Police Chiefs Criticize Homeland Security
Police chiefs of some of the country's largest cities are complaining that Homeland Security is not living up to its promise to share terror-related information with them. It's causing a "growing rift" and some departments are threatening to pull out of the HSA program.
In a report released this week, the homeland-security department's inspector general, Richard Skinner, said that the department's computer network designed to pool information on terrorist threats for police and other federal agencies has been ignored by many of its intended users.
The Homeland Security Information Network, or HSIN, was set up to share secret information with as many as 600 federal, state and local agencies at a cost of $337 million. The department described it as its "backbone" for dealing with national emergencies and terrorist threats. But the report found that officials across the country "are confused and frustrated, without clear guidance on [the network's] role or how to use the system to share information effectively."

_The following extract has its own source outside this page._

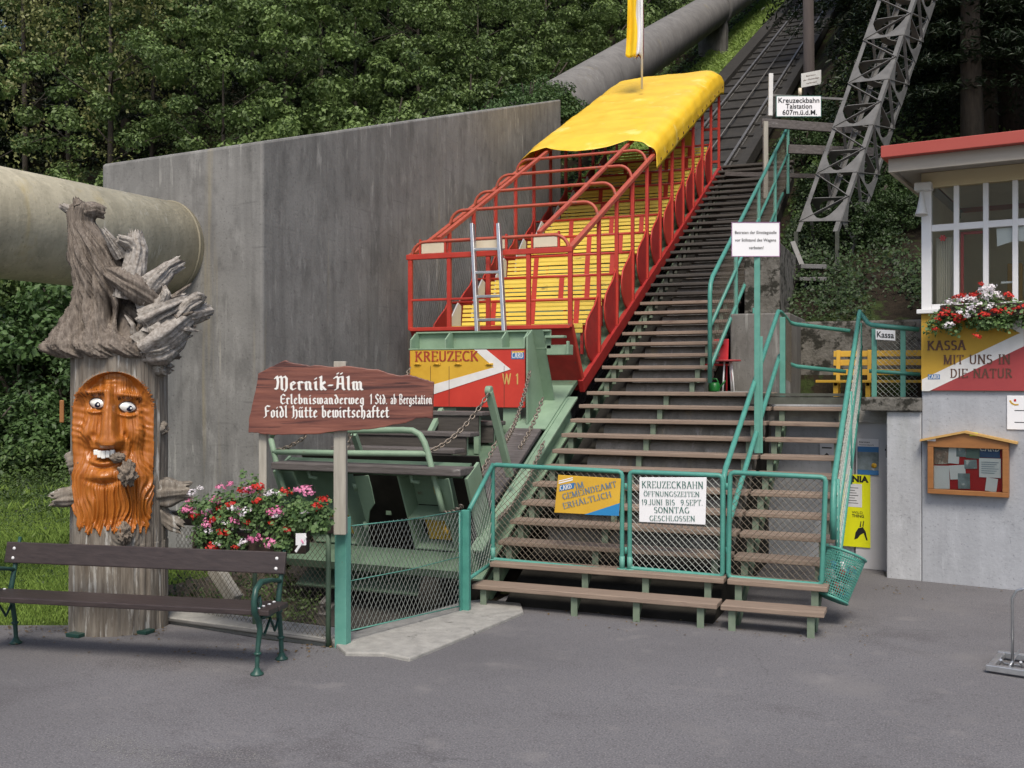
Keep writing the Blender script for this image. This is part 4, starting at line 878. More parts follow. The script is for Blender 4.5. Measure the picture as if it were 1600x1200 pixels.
# tubular end railing
def railp(u, v): return W(u, v, Y=8.98)
b = MB()
b.tube([railp(423, 685), railp(428, 706), railp(434, 733), railp(446, 772)], .030, 10)
b.tube([railp(505, 672), railp(541, 672.5), railp(630, 672), railp(645, 673), railp(656, 679), railp(663, 691), railp(668, 706), railp(676, 738), railp(684, 766), railp(692, 800)], .032, 10)
b.tube([railp(428, 706), railp(540, 708), railp(668, 709)], .030, 10); b.tube([railp(505, 672), railp(430, 674), railp(424, 682)], .030, 10)
b.build("end_railing", M_teal2 if False else M_mint, t)
# leaning strut with ring head
s0, s1 = W(764, 612, Y=9.55), W(797, 744, Y=9.95)
b = MB(); b.bar(s0, s1, .075, .06, up=(0, 1, 0)); b.lathe(s0 + V(-.03, 0, .01), (1, 0, 0), [(.0, 0), (.05, .0), (.05, .06), (.0, .06)], 12); st = b.build("chain_strut", M_mint, t, bevel=.006)
b = MB(); b.bar(W(553, 678, Y=9.6), W(565, 714, Y=9.8), .06, .05, up=(0, 1, 0)); b.bar(W(690, 640, Y=11), W(660, 700, Y=10.4), .06, .05, up=(0, 1, 0)); b.build("brace", M_mint, t, each=True)
def chain(p, q, sag, ln=.062, r=.0075):
    p, q = Vector(p), Vector(q); n = max(4, int((q - p).length * 1.04 / (ln * .72))); mb = MB()
    pts = [p.lerp(q, i / n) - UP * sag * 4 * (i / n) * (1 - i / n) for i in range(n + 1)]
    for i in range(n):
        c = (pts[i] + pts[i + 1]) / 2; tt = (pts[i + 1] - pts[i]).normalized(); sx = tt.cross(UP)
        if sx.length < .1: sx = tt.cross(V(1, 0, 0))
        sx.normalize(); up = sx.cross(tt)
        side = (sx + up).normalized() if i % 2 else (sx - up).normalized()
        ring = []
        for k in range(10):
            a = 2 * PI * k / 10; ring.append(c + tt * math.cos(a) * ln * .5 + side * math.sin(a) * ln * .33)
        ring.append(ring[0]); mb.tube(ring, r, 5, caps=False)
    return mb
ends = [((W(764, 614, Y=9.5)), railp(668, 706), .10), (W(828, 580, Y=11.25), W(790, 690, Y=9.9), .10), (W(775, 690, Y=9.75), W(735, 765, Y=9.2), .04),
        (W(848, 622, X=-4.05), W(812, 700, X=-4.08), .05), (W(850, 690, X=-4.05), W(778, 812, X=-4.05), .10), (W(641, 574, Y=11.2), W(631, 592, Y=11.0), .02), (railp(428, 704), railp(478, 681), .03), (railp(541, 705), railp(549, 676), .0), (railp(692, 800), W(722, 790, Y=8.7), .03)]
for p, q, sg in ends: chain(p, q, sg).build("chain", M_chain, t)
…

Among those complaining: LA Police Chief Bill Bratton:
Police chiefs said in interviews that they felt that the Department of Homeland Security treated them as second-class partners. William Bratton, chief of the Los Angeles Police Department, said: "We have been frustrated with the quality and timeliness of the information we have been getting from Homeland Security for some time."
...Bratton said it's vital that the federal government share information with local police, who are in the position to pick up local threats first. "There is always going to be some information that can't be disseminated -- nobody disputes that -- but there is the strong belief that there is more information that can be shared now faster. And it has to happen," Chief Bratton said.